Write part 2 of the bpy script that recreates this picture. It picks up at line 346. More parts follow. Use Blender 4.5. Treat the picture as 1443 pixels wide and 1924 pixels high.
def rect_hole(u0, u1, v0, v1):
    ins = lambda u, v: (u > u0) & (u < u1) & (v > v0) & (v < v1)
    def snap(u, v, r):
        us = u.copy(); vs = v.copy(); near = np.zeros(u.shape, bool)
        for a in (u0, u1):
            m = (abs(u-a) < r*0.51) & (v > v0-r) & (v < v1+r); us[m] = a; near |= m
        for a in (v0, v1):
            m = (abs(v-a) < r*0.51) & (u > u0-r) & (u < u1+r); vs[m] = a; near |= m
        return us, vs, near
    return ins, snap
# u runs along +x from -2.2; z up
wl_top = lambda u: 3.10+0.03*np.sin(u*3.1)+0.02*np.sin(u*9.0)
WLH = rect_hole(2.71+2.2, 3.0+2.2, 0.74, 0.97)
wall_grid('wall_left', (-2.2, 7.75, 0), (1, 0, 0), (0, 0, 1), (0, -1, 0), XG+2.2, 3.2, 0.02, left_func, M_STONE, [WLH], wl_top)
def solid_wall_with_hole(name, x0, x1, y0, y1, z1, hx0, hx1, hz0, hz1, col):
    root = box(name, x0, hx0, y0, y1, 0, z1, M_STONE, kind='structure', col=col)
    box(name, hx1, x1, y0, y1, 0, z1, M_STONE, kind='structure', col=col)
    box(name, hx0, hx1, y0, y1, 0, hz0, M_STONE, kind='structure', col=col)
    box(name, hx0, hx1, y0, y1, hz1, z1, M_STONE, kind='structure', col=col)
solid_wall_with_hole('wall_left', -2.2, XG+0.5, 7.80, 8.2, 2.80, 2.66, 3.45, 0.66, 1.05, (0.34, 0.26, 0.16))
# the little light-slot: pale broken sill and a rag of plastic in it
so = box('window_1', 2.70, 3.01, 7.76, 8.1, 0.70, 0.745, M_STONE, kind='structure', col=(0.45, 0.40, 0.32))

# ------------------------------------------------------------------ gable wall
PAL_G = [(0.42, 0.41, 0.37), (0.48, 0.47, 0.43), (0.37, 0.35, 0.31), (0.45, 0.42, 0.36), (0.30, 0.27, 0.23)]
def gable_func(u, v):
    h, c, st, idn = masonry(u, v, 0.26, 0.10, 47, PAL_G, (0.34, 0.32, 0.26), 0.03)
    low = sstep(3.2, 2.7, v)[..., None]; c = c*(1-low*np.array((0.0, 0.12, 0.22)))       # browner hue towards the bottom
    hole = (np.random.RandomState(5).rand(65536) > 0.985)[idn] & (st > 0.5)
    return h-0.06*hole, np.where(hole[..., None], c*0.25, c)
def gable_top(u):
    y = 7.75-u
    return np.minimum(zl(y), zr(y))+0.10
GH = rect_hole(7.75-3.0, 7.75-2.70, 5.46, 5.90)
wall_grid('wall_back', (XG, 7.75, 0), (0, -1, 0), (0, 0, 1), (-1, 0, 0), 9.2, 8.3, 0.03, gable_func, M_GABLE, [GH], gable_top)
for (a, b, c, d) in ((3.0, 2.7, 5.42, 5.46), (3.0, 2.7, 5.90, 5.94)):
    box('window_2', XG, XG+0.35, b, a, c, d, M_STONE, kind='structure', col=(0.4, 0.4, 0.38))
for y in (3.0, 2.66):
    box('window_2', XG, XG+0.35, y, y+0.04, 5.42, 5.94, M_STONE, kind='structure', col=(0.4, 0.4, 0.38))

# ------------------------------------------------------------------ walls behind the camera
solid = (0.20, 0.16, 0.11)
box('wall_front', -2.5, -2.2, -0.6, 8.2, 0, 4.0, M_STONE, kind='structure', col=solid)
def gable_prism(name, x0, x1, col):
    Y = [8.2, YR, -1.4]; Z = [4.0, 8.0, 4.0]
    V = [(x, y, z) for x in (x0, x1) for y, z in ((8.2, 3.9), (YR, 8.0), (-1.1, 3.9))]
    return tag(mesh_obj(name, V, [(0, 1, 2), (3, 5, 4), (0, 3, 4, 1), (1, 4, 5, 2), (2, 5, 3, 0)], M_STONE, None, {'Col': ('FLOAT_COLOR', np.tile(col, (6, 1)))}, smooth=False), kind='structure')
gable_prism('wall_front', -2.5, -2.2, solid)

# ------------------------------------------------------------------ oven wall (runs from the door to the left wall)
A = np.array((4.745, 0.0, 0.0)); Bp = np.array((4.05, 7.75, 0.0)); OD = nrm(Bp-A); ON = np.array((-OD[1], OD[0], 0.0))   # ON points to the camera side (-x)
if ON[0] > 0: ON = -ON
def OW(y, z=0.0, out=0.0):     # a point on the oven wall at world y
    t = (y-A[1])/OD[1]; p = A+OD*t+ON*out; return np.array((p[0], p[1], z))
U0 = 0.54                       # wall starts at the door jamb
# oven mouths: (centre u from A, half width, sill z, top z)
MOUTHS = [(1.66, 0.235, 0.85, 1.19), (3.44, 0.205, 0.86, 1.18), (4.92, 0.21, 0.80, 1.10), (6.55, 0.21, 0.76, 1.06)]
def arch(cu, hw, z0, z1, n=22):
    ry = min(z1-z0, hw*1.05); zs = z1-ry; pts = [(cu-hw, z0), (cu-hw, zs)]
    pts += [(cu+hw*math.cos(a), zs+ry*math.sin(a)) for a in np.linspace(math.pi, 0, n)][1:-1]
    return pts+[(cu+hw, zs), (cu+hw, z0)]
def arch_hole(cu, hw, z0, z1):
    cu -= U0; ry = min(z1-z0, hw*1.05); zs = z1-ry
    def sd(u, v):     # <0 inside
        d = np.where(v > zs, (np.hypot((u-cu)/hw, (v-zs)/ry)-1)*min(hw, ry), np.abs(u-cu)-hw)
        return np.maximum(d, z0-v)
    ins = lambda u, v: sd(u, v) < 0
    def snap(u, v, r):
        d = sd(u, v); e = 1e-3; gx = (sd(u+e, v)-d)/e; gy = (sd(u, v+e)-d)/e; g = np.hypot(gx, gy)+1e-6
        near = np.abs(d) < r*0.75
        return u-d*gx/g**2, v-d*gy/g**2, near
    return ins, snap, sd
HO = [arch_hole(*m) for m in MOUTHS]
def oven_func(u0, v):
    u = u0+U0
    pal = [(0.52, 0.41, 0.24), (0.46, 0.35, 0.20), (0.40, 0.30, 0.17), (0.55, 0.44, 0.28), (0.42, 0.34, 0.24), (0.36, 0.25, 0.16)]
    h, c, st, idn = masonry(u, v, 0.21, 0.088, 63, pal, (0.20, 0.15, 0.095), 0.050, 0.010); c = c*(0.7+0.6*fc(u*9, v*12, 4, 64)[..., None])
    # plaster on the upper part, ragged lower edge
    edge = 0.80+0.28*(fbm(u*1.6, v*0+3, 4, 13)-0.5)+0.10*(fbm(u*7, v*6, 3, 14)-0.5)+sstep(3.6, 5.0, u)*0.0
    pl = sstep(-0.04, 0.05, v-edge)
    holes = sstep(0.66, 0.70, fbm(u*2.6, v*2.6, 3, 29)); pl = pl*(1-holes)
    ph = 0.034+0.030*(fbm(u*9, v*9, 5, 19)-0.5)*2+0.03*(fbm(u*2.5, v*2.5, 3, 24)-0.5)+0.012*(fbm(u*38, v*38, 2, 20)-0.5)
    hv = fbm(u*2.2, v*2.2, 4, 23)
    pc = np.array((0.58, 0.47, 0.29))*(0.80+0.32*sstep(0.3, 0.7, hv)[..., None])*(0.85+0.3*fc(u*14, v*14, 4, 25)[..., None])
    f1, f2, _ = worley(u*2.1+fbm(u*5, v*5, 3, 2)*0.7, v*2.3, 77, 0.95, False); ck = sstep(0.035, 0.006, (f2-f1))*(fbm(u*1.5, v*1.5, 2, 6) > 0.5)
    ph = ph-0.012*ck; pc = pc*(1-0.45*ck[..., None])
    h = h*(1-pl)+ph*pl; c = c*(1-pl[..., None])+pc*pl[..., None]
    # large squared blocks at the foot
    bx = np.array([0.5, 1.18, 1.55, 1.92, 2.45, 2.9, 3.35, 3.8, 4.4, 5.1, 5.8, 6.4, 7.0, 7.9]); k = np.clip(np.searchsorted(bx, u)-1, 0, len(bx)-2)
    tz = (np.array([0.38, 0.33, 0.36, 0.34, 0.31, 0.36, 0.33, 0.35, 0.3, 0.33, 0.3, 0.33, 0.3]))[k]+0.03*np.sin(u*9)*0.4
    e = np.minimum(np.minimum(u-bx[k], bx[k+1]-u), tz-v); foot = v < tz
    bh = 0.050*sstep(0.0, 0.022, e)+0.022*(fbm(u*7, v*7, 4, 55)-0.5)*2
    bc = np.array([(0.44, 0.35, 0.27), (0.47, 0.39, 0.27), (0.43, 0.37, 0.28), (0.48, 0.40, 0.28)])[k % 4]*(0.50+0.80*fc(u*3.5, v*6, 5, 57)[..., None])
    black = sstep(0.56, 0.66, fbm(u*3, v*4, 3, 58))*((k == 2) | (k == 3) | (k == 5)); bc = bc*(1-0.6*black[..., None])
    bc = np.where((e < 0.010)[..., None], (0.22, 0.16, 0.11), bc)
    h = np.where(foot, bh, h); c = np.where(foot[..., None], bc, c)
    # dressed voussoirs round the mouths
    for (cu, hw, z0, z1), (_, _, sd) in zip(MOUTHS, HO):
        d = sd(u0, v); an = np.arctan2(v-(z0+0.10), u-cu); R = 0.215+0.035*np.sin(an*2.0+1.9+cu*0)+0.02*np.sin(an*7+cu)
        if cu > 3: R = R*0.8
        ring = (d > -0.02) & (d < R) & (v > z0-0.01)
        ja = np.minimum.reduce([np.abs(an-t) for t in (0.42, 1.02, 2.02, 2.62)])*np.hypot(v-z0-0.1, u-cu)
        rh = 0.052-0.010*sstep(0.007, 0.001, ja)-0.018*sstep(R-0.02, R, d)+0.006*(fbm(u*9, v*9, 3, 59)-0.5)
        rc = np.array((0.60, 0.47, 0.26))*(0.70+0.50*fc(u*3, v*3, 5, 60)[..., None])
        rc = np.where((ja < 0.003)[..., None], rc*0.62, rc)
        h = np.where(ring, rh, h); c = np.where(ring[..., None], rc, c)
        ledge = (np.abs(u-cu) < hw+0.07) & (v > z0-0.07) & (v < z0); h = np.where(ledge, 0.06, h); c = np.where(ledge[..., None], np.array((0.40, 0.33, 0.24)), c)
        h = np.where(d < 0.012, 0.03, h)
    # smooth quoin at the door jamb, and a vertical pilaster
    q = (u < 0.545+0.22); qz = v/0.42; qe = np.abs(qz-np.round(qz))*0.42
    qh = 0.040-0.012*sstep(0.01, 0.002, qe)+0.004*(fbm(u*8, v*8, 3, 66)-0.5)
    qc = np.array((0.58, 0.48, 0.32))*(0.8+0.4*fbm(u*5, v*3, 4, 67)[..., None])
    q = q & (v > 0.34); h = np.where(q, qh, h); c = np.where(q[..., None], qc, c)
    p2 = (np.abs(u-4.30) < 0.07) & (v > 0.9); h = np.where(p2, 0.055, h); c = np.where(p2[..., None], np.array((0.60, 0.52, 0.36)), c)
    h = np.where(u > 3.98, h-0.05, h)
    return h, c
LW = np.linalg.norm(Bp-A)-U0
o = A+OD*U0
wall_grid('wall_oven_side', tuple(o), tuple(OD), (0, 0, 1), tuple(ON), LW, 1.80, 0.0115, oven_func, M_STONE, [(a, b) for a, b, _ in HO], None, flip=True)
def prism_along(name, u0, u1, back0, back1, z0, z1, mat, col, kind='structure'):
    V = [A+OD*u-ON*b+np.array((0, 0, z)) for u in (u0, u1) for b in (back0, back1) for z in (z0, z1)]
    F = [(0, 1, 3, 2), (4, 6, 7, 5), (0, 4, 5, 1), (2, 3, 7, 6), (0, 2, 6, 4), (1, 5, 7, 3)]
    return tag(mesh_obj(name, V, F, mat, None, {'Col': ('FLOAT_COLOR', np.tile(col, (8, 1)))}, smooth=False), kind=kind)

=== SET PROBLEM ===
Which lines above contain the word "part"? Copy each of them.

=== THE REPLY ===
Write part 2 of the bpy script that recreates this picture. It picks up at line 346. More parts follow. Use Blender 4.5. Treat the picture as 1443 pixels wide and 1924 pixels high.
    # plaster on the upper part, ragged lower edge